Odessa Cafe and Bar, which opened in 1965 and later expanded with a restaurant next door, is closing after being hit with a 50 percent rent increase, according to an owner. The cafe and bar at 117 Avenue A — which is more bar than cafe and is known for its kitschy decor — has long been a favorite drinking spot for neighborhood residents both young and old.

"We are not happy, after so many years of serving customers," said Odessa co-owner Mike Skulikidis, who is from Greece and bought the bar from a Ukranian friend in 1980. It had opened 15 years earlier in the same location.

Odessa Cafe and Bar's closing night, which was first reported by the blog EV Grieve, will be business as usual, without much fanfare, according to Skulikidis.

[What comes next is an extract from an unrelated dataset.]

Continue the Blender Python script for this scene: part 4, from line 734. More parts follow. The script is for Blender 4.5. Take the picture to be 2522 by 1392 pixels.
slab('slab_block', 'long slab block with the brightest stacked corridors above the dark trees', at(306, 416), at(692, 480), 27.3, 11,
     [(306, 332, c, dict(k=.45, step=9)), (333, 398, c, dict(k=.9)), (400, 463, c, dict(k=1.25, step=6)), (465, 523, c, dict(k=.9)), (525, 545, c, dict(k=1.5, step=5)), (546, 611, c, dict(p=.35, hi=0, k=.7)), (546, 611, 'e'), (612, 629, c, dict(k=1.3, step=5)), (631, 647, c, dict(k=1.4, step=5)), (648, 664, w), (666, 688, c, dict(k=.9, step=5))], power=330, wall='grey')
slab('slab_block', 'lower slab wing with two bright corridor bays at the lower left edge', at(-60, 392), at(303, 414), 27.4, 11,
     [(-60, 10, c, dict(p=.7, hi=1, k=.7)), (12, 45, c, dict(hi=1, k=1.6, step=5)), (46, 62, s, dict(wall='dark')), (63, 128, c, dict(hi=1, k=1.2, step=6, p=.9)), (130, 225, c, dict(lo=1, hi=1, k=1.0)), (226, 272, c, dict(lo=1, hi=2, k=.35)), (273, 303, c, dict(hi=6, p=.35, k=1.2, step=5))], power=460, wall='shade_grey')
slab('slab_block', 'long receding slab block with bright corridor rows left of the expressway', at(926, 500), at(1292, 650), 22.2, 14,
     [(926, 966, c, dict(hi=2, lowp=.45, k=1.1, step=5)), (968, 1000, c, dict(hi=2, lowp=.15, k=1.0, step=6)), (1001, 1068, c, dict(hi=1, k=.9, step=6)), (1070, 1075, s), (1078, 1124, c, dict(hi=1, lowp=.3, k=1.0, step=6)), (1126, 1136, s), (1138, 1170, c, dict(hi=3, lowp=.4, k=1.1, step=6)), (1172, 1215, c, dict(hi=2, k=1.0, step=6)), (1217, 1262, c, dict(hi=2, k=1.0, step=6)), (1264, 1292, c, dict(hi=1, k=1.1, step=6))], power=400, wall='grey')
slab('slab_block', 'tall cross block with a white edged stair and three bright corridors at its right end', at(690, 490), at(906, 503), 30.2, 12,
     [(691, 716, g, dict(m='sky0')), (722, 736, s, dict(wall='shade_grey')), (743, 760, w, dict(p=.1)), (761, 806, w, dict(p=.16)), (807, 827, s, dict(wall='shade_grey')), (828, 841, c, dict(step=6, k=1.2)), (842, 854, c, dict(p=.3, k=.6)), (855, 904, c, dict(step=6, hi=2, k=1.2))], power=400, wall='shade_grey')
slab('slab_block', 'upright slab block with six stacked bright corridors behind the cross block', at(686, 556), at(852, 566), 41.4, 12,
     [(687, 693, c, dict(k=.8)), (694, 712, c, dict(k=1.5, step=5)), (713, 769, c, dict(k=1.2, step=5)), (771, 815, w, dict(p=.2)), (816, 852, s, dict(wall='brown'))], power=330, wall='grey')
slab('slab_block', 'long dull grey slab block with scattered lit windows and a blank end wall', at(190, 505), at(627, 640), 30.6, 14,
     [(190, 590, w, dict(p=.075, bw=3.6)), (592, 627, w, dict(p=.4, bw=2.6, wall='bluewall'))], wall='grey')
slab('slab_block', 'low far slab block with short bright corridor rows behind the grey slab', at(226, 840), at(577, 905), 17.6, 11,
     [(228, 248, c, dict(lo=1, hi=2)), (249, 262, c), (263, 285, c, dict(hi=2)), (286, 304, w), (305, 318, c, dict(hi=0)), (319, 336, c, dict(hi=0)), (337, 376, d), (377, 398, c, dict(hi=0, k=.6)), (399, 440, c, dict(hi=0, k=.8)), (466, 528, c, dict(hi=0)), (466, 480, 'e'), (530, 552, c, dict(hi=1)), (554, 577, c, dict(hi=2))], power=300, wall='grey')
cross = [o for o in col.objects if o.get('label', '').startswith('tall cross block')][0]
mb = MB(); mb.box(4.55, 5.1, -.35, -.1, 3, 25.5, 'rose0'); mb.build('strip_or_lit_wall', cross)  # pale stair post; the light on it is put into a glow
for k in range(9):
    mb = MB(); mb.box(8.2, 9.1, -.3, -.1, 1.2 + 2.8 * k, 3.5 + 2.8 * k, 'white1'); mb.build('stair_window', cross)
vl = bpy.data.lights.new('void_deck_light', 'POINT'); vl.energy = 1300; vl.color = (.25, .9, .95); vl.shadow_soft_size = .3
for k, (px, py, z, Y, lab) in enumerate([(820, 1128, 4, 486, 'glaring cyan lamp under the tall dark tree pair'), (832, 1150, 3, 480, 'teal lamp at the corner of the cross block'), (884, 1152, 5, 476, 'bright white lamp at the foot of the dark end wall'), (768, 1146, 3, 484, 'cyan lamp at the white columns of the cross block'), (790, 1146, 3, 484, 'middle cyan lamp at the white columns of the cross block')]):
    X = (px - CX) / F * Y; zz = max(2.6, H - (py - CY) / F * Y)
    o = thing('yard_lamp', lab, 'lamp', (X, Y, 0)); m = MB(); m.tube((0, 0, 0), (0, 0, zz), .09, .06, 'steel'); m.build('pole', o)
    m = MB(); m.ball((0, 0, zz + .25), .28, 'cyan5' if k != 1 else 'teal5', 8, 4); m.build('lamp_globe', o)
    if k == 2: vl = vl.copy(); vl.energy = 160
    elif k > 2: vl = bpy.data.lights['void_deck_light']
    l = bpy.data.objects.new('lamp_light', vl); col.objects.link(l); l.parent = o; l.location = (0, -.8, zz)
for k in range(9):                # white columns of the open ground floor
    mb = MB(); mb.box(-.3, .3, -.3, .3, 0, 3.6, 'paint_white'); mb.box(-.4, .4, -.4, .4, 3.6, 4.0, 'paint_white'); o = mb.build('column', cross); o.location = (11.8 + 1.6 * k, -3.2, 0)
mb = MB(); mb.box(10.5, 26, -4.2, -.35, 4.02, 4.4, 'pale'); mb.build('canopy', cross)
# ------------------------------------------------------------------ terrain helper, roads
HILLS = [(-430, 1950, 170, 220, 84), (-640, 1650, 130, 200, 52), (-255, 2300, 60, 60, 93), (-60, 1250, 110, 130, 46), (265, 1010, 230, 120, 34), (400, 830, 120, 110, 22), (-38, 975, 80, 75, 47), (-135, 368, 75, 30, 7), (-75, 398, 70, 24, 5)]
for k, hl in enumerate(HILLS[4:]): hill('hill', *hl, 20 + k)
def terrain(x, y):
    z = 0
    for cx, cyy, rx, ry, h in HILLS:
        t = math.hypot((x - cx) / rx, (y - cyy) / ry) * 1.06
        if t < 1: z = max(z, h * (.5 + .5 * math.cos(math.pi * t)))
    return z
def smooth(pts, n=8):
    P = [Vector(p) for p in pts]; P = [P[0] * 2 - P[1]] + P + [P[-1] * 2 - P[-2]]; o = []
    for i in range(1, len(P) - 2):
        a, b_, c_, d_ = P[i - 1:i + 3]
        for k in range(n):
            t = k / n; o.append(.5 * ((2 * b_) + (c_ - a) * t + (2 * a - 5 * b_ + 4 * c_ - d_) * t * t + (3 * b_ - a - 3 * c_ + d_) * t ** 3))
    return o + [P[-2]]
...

"Customers will just come and enjoy themselves," he said.

The bar's building was sold in July 2012 to H & O Management Corporation and 117 Avenue A LLC for just over $3 million, according to city records.  The new owners soon requested a 50 percent increase on Odessa Cafe and Bar's $10,000 monthly rent, according to Skulikidis.

"It doesn't make sense to have two restaurants next to each other with $15,000 on my head," he said.

H & O Management Corporation and 117 Avenue A LLC could not immediately be reached for comment.

When Skulikidis took over the Odessa bar 33 years ago, he Americanized the menu while keeping some of the Ukrainian specialties such as pierogi and stuffed cabbage.

Skulikidis then expanded Odessa to the restaurant space next door at 119 Avenue in 1994, a building that he now owns.

Looking ahead, Skulikidis plans to continue working at Odessa seven days a week and said he has no interest in closing it or making major changes — but eventually he will have to move on.

"Everything is for sale at the right price anytime," he said.